## Short exercise
State the number of lines that contain the word "Take", and add nothing else.

## Listed entries
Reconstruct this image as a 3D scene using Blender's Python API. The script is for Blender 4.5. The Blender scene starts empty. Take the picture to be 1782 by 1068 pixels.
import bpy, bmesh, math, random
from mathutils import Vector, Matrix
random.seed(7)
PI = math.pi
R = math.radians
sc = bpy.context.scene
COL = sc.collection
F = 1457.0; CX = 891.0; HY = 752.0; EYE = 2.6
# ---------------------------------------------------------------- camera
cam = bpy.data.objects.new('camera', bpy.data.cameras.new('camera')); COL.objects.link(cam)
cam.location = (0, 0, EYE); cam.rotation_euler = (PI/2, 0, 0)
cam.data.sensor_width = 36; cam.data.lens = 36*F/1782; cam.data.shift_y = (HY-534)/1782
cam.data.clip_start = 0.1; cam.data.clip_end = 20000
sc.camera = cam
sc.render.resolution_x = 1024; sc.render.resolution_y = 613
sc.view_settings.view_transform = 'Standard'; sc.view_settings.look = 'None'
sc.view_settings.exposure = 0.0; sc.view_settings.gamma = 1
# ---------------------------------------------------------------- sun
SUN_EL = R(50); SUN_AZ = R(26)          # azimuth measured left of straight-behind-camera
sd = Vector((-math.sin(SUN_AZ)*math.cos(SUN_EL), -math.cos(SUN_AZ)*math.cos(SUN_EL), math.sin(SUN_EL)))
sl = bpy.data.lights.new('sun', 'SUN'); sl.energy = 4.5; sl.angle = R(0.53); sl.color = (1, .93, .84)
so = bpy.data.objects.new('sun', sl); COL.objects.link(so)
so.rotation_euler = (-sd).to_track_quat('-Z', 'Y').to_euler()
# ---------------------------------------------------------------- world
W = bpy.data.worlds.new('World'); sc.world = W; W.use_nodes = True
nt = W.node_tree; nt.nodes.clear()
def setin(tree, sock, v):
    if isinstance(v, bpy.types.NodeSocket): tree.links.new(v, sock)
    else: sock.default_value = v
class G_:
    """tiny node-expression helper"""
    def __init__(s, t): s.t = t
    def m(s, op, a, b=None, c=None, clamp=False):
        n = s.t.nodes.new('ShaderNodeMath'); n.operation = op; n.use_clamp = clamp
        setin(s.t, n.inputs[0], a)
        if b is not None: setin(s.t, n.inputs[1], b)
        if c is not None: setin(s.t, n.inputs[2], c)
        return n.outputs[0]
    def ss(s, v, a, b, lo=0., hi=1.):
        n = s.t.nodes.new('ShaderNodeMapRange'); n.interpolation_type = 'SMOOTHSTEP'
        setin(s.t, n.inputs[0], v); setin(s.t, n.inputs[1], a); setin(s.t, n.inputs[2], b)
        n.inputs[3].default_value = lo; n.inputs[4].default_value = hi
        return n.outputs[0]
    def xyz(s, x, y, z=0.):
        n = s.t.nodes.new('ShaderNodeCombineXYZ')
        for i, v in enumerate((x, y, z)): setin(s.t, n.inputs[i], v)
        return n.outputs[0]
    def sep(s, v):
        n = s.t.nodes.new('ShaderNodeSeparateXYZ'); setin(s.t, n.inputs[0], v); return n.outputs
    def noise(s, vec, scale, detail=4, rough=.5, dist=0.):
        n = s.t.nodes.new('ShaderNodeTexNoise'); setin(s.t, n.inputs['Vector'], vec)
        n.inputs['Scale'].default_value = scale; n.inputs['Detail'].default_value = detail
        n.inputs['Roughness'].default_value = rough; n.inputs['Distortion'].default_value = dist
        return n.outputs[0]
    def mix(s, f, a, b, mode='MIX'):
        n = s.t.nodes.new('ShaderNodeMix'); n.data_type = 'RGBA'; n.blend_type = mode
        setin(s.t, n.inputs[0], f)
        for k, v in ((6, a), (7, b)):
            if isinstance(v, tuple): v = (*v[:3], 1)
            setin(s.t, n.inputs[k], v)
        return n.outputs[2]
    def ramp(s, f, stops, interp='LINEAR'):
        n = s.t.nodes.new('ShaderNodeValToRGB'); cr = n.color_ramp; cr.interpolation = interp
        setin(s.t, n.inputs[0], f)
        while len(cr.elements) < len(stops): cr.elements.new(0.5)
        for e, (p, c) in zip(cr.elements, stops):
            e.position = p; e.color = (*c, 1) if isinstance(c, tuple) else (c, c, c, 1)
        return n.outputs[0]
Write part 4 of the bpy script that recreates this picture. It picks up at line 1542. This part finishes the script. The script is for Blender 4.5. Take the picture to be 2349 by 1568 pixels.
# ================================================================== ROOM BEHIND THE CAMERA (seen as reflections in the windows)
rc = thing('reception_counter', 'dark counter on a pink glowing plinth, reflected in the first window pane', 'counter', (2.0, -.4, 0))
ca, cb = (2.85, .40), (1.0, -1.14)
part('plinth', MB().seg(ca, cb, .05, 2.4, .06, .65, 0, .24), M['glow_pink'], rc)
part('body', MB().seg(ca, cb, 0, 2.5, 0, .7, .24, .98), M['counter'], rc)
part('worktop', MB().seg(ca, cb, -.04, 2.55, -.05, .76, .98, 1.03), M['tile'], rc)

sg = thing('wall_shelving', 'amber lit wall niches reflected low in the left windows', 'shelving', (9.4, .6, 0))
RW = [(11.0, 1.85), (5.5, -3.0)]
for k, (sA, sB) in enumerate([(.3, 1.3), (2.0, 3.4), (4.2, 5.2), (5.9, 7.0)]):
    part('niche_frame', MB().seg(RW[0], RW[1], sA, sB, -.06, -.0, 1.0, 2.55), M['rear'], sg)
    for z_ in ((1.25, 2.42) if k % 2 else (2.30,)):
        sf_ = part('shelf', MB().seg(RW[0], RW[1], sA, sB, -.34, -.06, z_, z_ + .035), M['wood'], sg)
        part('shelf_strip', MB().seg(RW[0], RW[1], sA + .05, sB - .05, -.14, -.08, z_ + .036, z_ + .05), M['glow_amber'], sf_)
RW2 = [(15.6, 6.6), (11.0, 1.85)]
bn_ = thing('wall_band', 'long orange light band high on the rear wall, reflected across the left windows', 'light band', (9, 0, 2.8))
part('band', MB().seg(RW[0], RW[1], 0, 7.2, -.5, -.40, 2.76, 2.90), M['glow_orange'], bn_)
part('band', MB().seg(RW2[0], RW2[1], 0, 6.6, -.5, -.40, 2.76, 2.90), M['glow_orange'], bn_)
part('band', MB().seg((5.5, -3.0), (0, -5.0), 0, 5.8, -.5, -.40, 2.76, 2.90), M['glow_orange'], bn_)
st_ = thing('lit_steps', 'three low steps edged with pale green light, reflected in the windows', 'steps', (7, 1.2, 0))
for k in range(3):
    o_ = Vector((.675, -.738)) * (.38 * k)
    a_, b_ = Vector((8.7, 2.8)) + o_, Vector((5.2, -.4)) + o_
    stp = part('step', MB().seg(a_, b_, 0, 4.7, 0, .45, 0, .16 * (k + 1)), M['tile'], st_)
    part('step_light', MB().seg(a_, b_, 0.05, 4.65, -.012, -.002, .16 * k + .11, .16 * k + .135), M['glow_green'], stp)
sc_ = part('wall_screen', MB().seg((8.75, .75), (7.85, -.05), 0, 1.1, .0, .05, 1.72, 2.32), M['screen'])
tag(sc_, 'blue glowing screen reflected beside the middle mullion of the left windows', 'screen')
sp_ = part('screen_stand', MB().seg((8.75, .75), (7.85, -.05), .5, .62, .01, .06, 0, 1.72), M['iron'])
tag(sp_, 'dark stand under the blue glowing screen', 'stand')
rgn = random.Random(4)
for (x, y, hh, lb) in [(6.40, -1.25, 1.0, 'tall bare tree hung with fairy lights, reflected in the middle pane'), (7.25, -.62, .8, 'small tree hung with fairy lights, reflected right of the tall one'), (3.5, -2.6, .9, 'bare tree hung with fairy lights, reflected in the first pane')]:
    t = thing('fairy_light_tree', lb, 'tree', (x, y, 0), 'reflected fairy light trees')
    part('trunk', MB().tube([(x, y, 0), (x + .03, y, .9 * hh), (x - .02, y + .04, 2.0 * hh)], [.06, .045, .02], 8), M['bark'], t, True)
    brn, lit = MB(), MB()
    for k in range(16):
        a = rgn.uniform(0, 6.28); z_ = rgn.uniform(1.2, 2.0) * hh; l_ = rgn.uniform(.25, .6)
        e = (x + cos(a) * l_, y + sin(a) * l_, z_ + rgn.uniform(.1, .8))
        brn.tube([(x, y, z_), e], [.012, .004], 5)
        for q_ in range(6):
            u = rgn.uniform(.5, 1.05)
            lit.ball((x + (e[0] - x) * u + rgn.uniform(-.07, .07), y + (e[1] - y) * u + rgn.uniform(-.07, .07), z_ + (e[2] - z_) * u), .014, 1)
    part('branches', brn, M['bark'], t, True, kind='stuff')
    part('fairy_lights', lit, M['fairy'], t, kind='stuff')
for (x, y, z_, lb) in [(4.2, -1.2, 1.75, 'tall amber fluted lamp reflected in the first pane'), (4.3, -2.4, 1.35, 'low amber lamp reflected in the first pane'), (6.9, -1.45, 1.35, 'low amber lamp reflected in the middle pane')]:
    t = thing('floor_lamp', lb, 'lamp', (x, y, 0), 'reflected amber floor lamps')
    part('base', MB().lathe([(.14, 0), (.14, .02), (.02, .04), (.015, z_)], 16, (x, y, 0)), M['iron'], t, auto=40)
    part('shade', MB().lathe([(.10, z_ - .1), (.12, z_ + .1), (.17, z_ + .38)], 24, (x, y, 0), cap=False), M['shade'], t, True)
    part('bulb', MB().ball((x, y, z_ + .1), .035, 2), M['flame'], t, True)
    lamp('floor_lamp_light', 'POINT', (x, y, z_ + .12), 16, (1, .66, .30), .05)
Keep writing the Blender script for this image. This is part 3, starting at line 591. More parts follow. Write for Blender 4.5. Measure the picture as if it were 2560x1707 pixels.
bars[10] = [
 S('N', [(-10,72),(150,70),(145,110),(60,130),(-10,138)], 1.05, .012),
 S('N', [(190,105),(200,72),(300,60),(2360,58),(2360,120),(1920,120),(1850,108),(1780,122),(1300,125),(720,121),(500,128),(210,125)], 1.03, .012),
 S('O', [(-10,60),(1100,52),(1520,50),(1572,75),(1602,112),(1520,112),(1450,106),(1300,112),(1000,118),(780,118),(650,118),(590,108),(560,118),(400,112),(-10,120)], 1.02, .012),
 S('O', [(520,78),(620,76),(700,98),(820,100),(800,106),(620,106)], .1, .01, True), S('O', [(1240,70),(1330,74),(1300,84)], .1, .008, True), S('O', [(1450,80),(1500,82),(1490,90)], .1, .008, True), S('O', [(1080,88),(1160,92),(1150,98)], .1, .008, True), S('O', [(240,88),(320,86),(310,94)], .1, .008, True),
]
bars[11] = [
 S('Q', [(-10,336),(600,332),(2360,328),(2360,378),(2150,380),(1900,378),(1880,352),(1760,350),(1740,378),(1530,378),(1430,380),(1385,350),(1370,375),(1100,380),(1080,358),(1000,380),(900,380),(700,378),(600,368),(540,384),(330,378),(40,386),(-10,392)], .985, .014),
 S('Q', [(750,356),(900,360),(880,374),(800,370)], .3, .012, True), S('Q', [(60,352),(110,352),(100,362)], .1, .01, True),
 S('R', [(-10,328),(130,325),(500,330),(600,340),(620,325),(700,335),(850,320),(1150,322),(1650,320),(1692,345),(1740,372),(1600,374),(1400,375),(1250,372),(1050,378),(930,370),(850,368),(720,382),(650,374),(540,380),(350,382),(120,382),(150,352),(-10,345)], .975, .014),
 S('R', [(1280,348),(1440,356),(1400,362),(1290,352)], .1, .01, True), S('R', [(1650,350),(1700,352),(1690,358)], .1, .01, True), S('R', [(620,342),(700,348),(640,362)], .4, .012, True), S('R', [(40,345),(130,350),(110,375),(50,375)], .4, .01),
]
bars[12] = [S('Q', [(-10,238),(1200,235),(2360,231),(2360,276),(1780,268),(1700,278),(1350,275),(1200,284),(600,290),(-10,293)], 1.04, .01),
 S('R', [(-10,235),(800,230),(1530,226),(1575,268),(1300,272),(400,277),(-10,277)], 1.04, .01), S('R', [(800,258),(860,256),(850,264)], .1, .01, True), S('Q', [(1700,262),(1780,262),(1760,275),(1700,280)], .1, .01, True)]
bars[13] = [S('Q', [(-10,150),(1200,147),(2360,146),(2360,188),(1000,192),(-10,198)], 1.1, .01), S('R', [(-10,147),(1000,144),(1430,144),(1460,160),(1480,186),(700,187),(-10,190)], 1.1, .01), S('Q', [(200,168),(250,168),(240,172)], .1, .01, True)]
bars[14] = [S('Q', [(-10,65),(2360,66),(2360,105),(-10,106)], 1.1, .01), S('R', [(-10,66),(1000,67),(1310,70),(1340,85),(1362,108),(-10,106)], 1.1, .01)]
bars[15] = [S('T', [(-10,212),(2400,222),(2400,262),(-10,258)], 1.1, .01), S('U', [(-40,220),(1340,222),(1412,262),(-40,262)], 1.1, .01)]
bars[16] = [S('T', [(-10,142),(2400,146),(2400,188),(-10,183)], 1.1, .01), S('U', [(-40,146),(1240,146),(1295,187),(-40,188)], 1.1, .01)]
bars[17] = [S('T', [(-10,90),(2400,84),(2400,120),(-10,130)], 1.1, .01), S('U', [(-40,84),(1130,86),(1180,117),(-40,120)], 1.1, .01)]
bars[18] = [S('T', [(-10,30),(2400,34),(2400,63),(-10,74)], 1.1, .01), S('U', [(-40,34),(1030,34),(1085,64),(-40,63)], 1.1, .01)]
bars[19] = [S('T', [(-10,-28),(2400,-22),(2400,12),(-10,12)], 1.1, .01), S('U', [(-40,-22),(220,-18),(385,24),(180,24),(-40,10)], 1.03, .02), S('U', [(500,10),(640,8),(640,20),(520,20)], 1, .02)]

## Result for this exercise
2